The full Moon, the most unique and recognizable sight in Earth’s night sky, tells a remarkable story even to the naked eye. Here are the top five features you can discover for yourself.

The maria — or seas — of the Moon’s surface visible on the near site. The sea of tranquility (Mare Tranquillitas) was the site of Apollo 11′s landing. Image credit: NASA/GSFC/Arizona State University, annotations by Stardate / The University of Texas McDonald Observatory.

1.) The lunar maria. These dark regions — Latin for “seas” — are solidified lava flows from between 3–3.5 billion years ago: a billion years younger than the majority of the lunar surface. Mare Tranquillitatis contained Apollo 11′s landing site.

A close-up image along with the location of Montes Apenninus, labelled and with data from the LROC wide-angle camera. Image credit: NASA / GSFC / Arizona State University.

2.) Montes Apenninus. The Moon’s highest mountain range outlines Mare Imbrium, extending for over 400 km. It contains Mons Huygens, the Moon’s tallest mountain, and the Hadley–Apennine valley, where Apollo 15 landed.

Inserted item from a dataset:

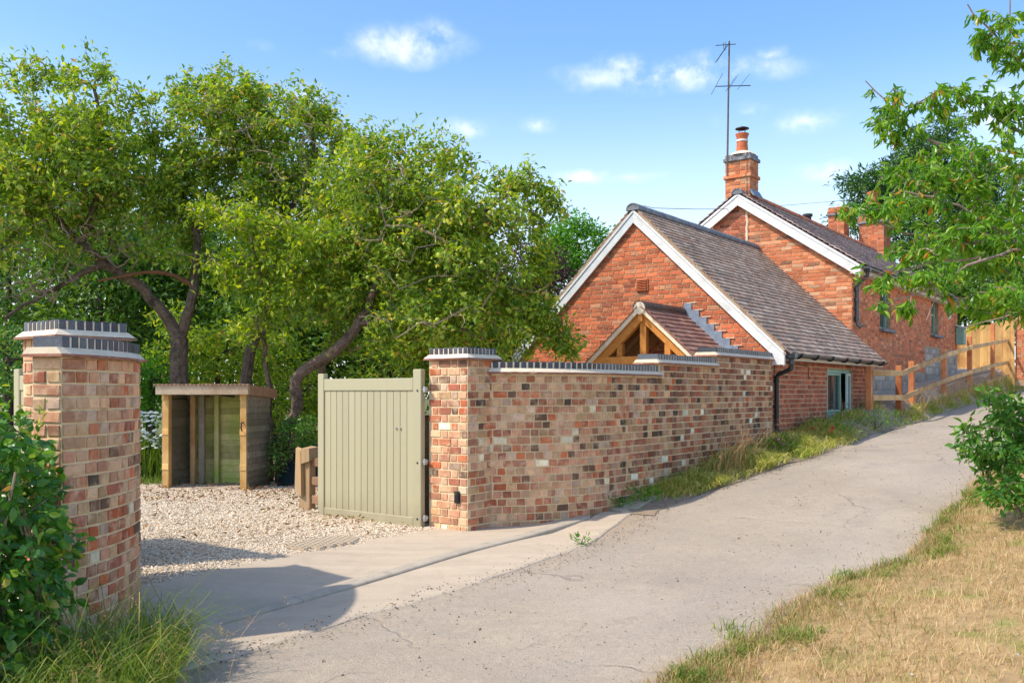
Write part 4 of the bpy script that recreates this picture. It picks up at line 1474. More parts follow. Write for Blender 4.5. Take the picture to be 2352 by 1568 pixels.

Tycho crater itself is hard to discern during the Moon’s full phase, but the bright white spot where rays lead to are clearly visible. Image credit: Joe Huber, 2004, via Wikimedia Commons user Svdmolen under c.c.a.-s.a.-3.0.

3.) Tycho crater. A highly-reflective impact crater over 100 km in diameter in the southern lunar highlands. Prominent rays emanate from the impact site. Samples collected by Apollo 16 determined Tycho’s young age: 108 million years.

The full Moon, as imaged in 1992 by NASA’s Galileo spacecraft. The contrast and color is slightly enhanced over what human eyes see. Copernicus is visible as a bright spot amidst the darker maria. Image credit: NASA, annotation by E. Siegel.

4.) Copernicus crater. Visible as the bright spot amidst the dark maria, Copernicus, at 107 km in diameter, offers the greatest visual contrast of any lunar crater to human eyes.

The largest of the lunar maria, Oceanus Procellarum comprises more than 10% of the Moon’s surface. Image credit: © 2010 Lehigh University / Carol Kiely, from the Moon Dust project.

5.) Oceanus Procellarum. The largest of all the lunar maria, it’s the only one designated an ocean. It covers approximately 4 million km2 and contained Apollo 12′s landing site.

The annotated prominent features — many of which are naked-eye features — of the near side of the Moon. Image credit: Wikimedia commons users Peter Freiman and Cmglee, with a background photo by Gregory H. Revera, under c.c.a.-s.a.-3.0.

Mostly Mute Monday tells the story of a single astronomical phenomenon or object in visuals, images and video in no more than 200 words. It airs on Tuesday this week due to Ethan’s appearance at Orycon 38!